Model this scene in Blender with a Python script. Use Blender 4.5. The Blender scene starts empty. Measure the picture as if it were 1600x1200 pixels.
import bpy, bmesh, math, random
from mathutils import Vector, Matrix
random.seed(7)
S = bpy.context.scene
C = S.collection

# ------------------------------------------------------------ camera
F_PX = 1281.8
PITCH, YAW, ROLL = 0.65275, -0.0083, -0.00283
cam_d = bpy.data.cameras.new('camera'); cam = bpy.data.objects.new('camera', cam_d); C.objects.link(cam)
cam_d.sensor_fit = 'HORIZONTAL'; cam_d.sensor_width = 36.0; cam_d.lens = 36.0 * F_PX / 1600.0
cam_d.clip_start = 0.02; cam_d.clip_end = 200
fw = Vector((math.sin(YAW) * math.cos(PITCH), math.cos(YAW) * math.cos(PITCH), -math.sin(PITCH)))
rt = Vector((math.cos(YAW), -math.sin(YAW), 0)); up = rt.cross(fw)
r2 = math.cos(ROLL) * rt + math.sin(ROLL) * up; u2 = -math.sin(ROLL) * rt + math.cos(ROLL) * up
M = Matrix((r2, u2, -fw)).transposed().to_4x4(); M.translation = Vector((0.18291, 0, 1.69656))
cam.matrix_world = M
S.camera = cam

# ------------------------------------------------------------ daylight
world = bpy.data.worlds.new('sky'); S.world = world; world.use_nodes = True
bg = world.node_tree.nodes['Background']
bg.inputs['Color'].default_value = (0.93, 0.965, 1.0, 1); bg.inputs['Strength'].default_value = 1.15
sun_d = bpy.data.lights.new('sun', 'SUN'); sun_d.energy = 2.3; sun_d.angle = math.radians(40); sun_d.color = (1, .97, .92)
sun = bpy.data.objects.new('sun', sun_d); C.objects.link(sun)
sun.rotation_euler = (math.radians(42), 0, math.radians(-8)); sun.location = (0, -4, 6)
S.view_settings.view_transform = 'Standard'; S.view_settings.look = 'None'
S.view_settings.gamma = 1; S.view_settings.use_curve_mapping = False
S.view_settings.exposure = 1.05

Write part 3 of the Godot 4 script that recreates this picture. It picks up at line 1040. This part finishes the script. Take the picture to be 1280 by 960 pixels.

==================================================

§ YOUR GOAL: Write out all records exactly, keeping every detail.

§ WORKED SOLUTION:
Model this scene in Blender with a Python script. Use Blender 4.5. The Blender scene starts empty. Measure the picture as if it were 1600x1200 pixels.
import bpy, bmesh, math, random
from mathutils import Vector, Matrix
random.seed(7)
S = bpy.context.scene
C = S.collection

# ------------------------------------------------------------ camera
F_PX = 1281.8
PITCH, YAW, ROLL = 0.65275, -0.0083, -0.00283
cam_d = bpy.data.cameras.new('camera'); cam = bpy.data.objects.new('camera', cam_d); C.objects.link(cam)
cam_d.sensor_fit = 'HORIZONTAL'; cam_d.sensor_width = 36.0; cam_d.lens = 36.0 * F_PX / 1600.0
cam_d.clip_start = 0.02; cam_d.clip_end = 200
fw = Vector((math.sin(YAW) * math.cos(PITCH), math.cos(YAW) * math.cos(PITCH), -math.sin(PITCH)))
rt = Vector((math.cos(YAW), -math.sin(YAW), 0)); up = rt.cross(fw)
r2 = math.cos(ROLL) * rt + math.sin(ROLL) * up; u2 = -math.sin(ROLL) * rt + math.cos(ROLL) * up
M = Matrix((r2, u2, -fw)).transposed().to_4x4(); M.translation = Vector((0.18291, 0, 1.69656))
cam.matrix_world = M
S.camera = cam

# ------------------------------------------------------------ daylight
world = bpy.data.worlds.new('sky'); S.world = world; world.use_nodes = True
bg = world.node_tree.nodes['Background']
bg.inputs['Color'].default_value = (0.93, 0.965, 1.0, 1); bg.inputs['Strength'].default_value = 1.15
sun_d = bpy.data.lights.new('sun', 'SUN'); sun_d.energy = 2.3; sun_d.angle = math.radians(40); sun_d.color = (1, .97, .92)
sun = bpy.data.objects.new('sun', sun_d); C.objects.link(sun)
sun.rotation_euler = (math.radians(42), 0, math.radians(-8)); sun.location = (0, -4, 6)
S.view_settings.view_transform = 'Standard'; S.view_settings.look = 'None'
S.view_settings.gamma = 1; S.view_settings.use_curve_mapping = False
S.view_settings.exposure = 1.05

Write part 3 of the Godot 4 script that recreates this picture. It picks up at line 1040. This part finishes the script. Take the picture to be 1280 by 960 pixels.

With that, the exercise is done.